Humourously led by Simon Mayor, the Mandolinquents gave Carmichael's Hong Kong Blues a subtle airing, while Vivaldi's double mandolin concerto was given new life. The list goes on and one fears that simple adjectives will fail to explain the sheer joy of the Mandolinquents experience.

This was a wondrous evening of perfectly executed music from mandobassist Hilary James, classical guitarist Gerald Garcia, Richard Collins on mandolin and 5-string banjo, and Mayor, the undisputed mandolin king."

Guildford Advertiser

 

 
Hereford Concert Society  

AUDIENCE MESMERISED

THE Simon Mayor Mandolin Quartet, more appropriately known as the 'Mandolinquents', mesmerised a capacity audience at the Courtyard last Thursday with superb musicianship and a zany sense of fun.

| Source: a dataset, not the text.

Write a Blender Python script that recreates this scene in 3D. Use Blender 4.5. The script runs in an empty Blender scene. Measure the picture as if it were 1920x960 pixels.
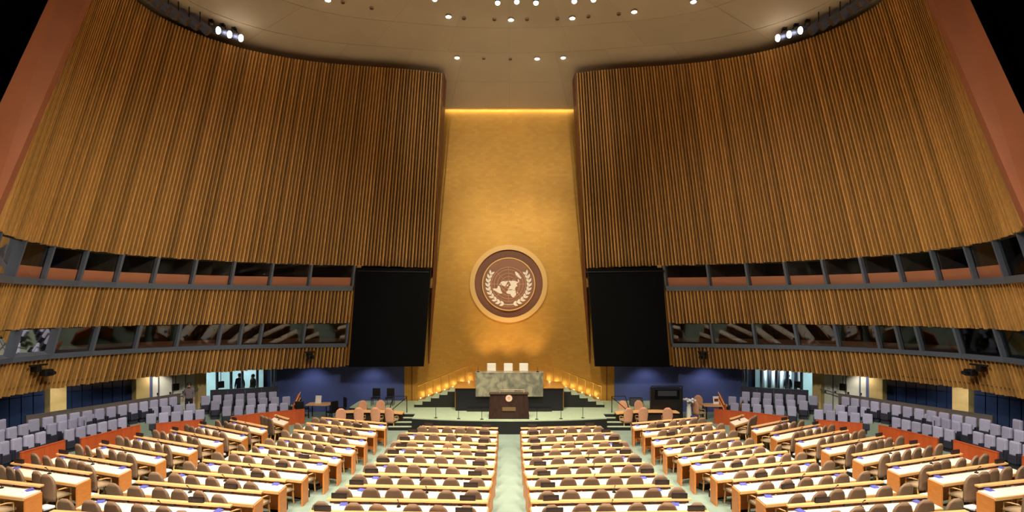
import bpy, bmesh, math, random
from mathutils import Vector, Matrix
import numpy as np
random.seed(7)
R = math.radians
scene = bpy.context.scene
COL = scene.collection

# ------------------------------------------------------------------ camera, world, lights, exposure
cam_d = bpy.data.cameras.new('camera'); cam = bpy.data.objects.new('camera', cam_d); COL.objects.link(cam)
cam.location = (0, 0, 6.2); cam.rotation_euler = (R(90), 0, 0)
cam_d.sensor_width = 36; cam_d.lens = 20.0
cam_d.shift_x = 5/1920; cam_d.shift_y = 95/1920
cam_d.clip_end = 300
scene.camera = cam
w = bpy.data.worlds.new('world'); scene.world = w; w.use_nodes = True
w.node_tree.nodes['Background'].inputs[0].default_value = (0.05, 0.045, 0.04, 1)
w.node_tree.nodes['Background'].inputs[1].default_value = 0.2
vs = scene.view_settings
vs.view_transform = 'Standard'; vs.look = 'None'; vs.gamma = 1; vs.use_curve_mapping = False
vs.exposure = 0.0
scene.cycles.max_bounces = 6; scene.cycles.diffuse_bounces = 4

def lamp(kind, name, loc, energy, color=(1, .86, .68), target=None, size=.3, angle=100, blend=.7, sy=None):
    d = bpy.data.lights.new(name, kind); d.energy = energy; d.color = color
    if kind == 'SPOT': d.spot_size = R(angle); d.spot_blend = blend; d.shadow_soft_size = size
    elif kind == 'AREA':
        d.size = size
        if sy: d.shape = 'RECTANGLE'; d.size_y = sy
    else: d.shadow_soft_size = size
    o = bpy.data.objects.new(name, d); COL.objects.link(o); o.location = loc
    t = Vector(target) if target else Vector(loc) - Vector((0, 0, 1))
    o.rotation_euler = (t - Vector(loc)).to_track_quat('-Z', 'Y').to_euler()
    return o
# dome downlights over the floor (warm white)
for (x, y, e) in [(-11, 22, 1), (-5, 23, 1), (0, 24.5, 1.15), (5, 23, 1), (11, 22, 1), (-12, 15, 1), (-5.5, 16, 1), (0, 17, 1.0), (5.5, 16, 1), (12, 15, 1)]:
    lamp('SPOT', 'house_light', (x*.8, y - 3.5, 18.7), 7600*e, (1, .88, .72), target=(x, y, 0), size=.4, angle=62, blend=.8)
for (x, y) in [(-7, 4), (0, 3), (7, 4)]:
    lamp('SPOT', 'house_light', (x, y, 18.2), 15000 if x else 8500, (1, .88, .72), target=(x*1.1, y + 12, 0), size=.4, angle=58, blend=.8)
# stage lights in the dome track
for x in (-3, 0, 3):
    lamp('SPOT', 'stage_light', (x, 19, 19.6), 2500, (1, .90, .76), target=(x*.5, 29.6, 1.0), size=.3, angle=26, blend=.7)
# gold wall washers
for x in (-4, 4):
    lamp('SPOT', 'gold_wash', (x, 12.0, 18.2), 2300, (1, .88, .64), target=(0, 33.5, 15), size=.4, angle=42, blend=1.0)
    lamp('SPOT', 'gold_wash', (x, 10.0, 18.0), 7200, (1, .88, .60), target=(0, 33.5, 3.6), size=.4, angle=42, blend=1.0)
# cove lamp along the head of the gold wall and added spots for the warm glow above the rostrum
lamp('AREA', 'cove_light', (0, 33.38, 17.86), 32, (1, .80, .45), target=(0, 33.62, 17.0), size=7.6, sy=.12)
for x in (-1.6, 0, 1.6): lamp('SPOT', 'rostrum_uplight', (x, 31.75, 2.3), 430, (1, .68, .34), target=(x*.7, 33.6, 5.3), size=.25, angle=62, blend=1.0)
# added fill spots that brighten the slat walls
for s in (-1, 1):
    lamp('SPOT', 'wall_wash', (s*-4, 9, 17.5), 9600, (1, .93, .76), target=(s*15, 28, 3.5), size=.5, angle=54, blend=1.0)
    lamp('SPOT', 'wall_wash', (s*-3, 5, 17.0), 7000, (1, .93, .76), target=(s*18, 20, 3), size=.5, angle=54, blend=1.0)
    lamp('SPOT', 'upper_wall_light', (s*-6, 12, 18.3), 1300, (1, .45, .2), target=(s*14, 27, 15.5), size=.4, angle=60, blend=1.0)  # added red fill that warms the upper slats
    # side seating
    lamp('SPOT', 'house_light', (s*8, 15, 18.4), 6500, (1, .92, .84), target=(s*18.3, 23, .8), size=.4, angle=34, blend=.9)
    lamp('SPOT', 'house_light', (s*6, 18, 18.8), 4800, (1, .92, .84), target=(s*15.5, 29.5, .8), size=.4, angle=26, blend=.9)
    lamp('POINT', 'gallery_light', (s*21, 11, 14), 90, (.6, .75, 1.0), size=.4)  # added dim bluish fill so the outer side walls read navy
    # lamps in the soffit under the side galleries
    for (x, y, e) in [(8, 32.4, 34), (11.5, 32.4, 34)]:
        lamp('SPOT', 'soffit_light', (s*x, y, 2.65), e*1.3, (.95, .95, 1.0), target=(s*x, 33.45, .9), size=.1, angle=120, blend=.8)
    for (x, y) in [(22.1, 22.5), (21.0, 27), (18.9, 30.6), (21.9, 19.0)]:
        lamp('SPOT', 'soffit_light', (s*x, y, 2.6), 75 if y > 30 else 150, (1, .90, .72), target=(s*(x + .9), y + .5, .6), size=.1, angle=130, blend=.8)

# ------------------------------------------------------------------ colours and materials
def lin(c):
    c /= 255
    return c/12.92 if c <= .04045 else ((c + .055)/1.055)**2.4
def rgb(r, g, b): return (lin(r), lin(g), lin(b), 1)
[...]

Simon Mayor, Gerald Garcia, Hilary James and Richard Collins gave a highly impressive demonstration of their individual and combined skills on mandolin, mandobass, guitar, violin and banjo, while Hilary's vocal and dancing talents added even more variety to the programme.

The music, ranging from Vivaldi to 'Fred and Gingery bits', was performed with respect and affection whilst humorous introductions added to the delightfully laid-back atmosphere of the occasion.

Gerald Garcia even interrupted the proceedings long enough to take a photograph of the audience.

The encore - a spoof on 'Home, Home on the Range' and entitled 'The Spider in the Shed' - was gruesomely hilarious and reminiscent of Belloc's 'Cautionery Tales'. A great evening - let's hope this marvellously entertaining ensemble will return to Hereford soon.